CO2 emissions grew by 0.1 percent in 2015, according to the report, the lowest growth rate outside of the 2009 recession since 1992. Dale attributed the decline in part to the U.S. boom in shale-drilled natural gas. A glut in production and low demand reduced prices, he said, and made natural gas more economical for power plants.

Dale acknowledged that a weak global economy also helped check emissions. The world’s energy consumption grew by 1 percent, half its annual average over the past five years, according to the report.
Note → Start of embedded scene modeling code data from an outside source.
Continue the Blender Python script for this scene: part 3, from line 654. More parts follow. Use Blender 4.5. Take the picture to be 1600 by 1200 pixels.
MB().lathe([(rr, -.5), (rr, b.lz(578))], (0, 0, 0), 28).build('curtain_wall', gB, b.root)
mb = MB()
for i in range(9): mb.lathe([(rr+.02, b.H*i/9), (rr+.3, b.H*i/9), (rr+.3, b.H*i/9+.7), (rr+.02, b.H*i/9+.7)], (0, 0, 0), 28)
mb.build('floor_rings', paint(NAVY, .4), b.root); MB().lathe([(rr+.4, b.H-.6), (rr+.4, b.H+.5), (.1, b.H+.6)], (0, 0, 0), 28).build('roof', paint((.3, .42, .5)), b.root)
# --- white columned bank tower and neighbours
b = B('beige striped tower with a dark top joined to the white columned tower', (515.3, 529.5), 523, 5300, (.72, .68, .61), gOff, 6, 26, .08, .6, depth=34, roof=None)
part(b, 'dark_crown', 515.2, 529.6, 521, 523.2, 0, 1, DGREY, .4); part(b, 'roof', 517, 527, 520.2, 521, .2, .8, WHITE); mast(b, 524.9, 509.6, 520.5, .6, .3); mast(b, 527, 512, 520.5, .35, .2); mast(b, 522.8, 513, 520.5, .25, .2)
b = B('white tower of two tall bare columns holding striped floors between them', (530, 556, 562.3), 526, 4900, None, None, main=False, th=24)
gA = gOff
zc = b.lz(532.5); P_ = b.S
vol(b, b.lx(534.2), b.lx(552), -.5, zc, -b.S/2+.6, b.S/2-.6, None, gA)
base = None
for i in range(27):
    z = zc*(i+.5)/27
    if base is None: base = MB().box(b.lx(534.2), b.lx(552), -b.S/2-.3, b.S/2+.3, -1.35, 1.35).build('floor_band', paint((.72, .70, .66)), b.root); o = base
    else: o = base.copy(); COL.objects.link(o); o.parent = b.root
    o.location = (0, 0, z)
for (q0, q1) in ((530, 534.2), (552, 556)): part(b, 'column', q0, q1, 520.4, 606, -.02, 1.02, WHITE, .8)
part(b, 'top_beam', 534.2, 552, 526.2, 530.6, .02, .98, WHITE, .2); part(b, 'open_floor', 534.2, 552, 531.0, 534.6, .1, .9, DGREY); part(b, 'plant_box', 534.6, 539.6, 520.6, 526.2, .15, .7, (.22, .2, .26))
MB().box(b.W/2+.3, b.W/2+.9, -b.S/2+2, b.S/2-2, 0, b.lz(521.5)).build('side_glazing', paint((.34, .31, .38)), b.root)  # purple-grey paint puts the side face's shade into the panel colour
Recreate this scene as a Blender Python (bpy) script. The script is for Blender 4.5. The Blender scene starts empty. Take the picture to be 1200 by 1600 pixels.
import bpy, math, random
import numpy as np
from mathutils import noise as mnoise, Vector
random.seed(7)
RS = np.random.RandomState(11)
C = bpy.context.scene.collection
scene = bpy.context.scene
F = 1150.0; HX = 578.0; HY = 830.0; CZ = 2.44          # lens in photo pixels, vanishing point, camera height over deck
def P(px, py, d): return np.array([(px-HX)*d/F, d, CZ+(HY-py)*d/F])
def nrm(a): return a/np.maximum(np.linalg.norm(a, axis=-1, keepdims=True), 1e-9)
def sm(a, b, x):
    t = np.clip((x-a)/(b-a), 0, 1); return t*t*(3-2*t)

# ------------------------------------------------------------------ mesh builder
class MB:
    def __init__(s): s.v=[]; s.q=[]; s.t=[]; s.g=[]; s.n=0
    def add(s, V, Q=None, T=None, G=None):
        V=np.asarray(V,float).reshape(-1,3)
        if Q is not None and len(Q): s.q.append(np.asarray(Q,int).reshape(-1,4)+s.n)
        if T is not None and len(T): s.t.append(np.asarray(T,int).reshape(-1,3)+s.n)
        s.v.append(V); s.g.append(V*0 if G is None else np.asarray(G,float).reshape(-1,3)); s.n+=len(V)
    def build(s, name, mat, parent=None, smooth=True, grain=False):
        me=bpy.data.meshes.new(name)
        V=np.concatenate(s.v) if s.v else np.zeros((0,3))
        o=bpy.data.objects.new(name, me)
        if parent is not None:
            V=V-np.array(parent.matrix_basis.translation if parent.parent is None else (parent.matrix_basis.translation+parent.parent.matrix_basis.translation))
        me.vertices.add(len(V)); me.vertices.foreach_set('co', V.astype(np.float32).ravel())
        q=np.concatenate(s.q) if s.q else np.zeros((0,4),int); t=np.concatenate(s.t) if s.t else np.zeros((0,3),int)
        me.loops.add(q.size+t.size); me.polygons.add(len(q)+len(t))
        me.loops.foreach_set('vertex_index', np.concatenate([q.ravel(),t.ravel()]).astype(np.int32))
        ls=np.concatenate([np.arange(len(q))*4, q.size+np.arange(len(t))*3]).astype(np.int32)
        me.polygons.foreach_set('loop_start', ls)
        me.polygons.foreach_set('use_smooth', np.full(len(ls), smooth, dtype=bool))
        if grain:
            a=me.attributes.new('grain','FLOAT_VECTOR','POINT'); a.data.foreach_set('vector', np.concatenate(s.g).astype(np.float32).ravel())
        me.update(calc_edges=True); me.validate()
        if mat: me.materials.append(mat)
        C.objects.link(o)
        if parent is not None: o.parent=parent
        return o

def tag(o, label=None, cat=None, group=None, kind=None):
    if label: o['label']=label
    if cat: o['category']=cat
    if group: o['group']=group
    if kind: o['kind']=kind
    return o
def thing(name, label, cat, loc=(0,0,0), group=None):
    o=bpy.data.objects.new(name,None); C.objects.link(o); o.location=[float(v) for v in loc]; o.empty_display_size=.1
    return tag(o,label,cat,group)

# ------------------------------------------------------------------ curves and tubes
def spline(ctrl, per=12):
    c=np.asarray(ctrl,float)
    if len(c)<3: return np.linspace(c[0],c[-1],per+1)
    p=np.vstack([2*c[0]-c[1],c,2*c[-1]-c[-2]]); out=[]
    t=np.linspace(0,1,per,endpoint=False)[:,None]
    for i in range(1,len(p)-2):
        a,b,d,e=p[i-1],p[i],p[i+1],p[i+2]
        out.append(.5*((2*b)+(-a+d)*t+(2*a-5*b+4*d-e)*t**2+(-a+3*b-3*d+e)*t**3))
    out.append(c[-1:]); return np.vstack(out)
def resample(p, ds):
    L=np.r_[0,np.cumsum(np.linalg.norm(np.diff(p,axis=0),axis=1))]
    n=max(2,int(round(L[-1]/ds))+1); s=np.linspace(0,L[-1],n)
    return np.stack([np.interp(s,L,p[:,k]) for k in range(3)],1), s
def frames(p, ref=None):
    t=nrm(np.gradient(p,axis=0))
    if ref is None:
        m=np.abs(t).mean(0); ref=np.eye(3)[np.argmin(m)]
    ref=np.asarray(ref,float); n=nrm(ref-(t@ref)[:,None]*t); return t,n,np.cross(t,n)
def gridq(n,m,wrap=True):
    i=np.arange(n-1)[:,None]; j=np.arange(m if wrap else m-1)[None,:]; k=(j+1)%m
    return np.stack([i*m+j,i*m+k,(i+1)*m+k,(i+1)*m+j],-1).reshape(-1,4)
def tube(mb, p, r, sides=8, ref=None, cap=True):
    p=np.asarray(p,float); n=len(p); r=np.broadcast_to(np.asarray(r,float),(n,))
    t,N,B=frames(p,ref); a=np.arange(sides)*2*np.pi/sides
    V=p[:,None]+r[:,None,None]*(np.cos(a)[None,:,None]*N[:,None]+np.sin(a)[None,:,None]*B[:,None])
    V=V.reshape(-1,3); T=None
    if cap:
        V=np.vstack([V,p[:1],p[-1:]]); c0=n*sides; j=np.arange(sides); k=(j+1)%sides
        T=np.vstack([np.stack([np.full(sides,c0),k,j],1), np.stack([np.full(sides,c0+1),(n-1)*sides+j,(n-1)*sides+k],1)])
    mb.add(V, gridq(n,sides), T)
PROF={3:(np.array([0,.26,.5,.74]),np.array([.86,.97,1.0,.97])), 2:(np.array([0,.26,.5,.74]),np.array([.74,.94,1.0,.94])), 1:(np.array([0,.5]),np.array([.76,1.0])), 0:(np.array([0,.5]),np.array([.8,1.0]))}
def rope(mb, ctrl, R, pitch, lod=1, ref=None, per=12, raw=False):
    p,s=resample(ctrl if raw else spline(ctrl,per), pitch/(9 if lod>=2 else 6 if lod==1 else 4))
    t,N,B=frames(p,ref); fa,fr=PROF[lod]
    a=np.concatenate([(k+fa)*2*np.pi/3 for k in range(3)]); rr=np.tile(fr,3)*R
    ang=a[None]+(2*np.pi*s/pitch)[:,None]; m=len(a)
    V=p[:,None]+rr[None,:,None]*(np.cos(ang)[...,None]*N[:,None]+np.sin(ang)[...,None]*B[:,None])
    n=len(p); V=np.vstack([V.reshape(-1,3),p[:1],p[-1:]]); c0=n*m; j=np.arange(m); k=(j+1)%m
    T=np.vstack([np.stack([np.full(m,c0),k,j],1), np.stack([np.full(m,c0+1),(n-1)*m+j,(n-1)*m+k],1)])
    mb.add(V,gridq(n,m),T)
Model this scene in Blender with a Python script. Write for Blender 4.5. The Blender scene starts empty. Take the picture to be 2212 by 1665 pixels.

Chinese demand crept up by just 1.5 percent in 2015, far less than in previous years.

And though global oil use ballooned by 1.9 million barrels per day, or 1.9 percent ­— nearly double the recent historical average — coal dipped 1.8 percent, the largest decline on record, the report said. In the U.S., coal use dropped by almost 13 percent.
Globally, coal accounted for less than 30 percent of energy consumption, its lowest share since 2005.

The continued increase in renewable fuel use also helped curb CO2 emissions, Dale said. Wind, solar and biofuel consumption again grew by 15 percent, slightly below the 10-year annual average of 15.9 percent. Renewables make up almost 3 percent of global energy consumption, according to the report.

But Dale called shale gas pivotal for the world’s transition to low-carbon energy.

“This audience will know more than anybody,” he told the crowd assembled at the Houston branch of the Federal Reserve Bank of Dallas for lunch. “U.S. shale gas is enormously important for America. But it’s also enormously important for the world.”

Dale said energy production was riding a “technological wave” in 2015. And the trends that started last year, he said, would likely continue this year.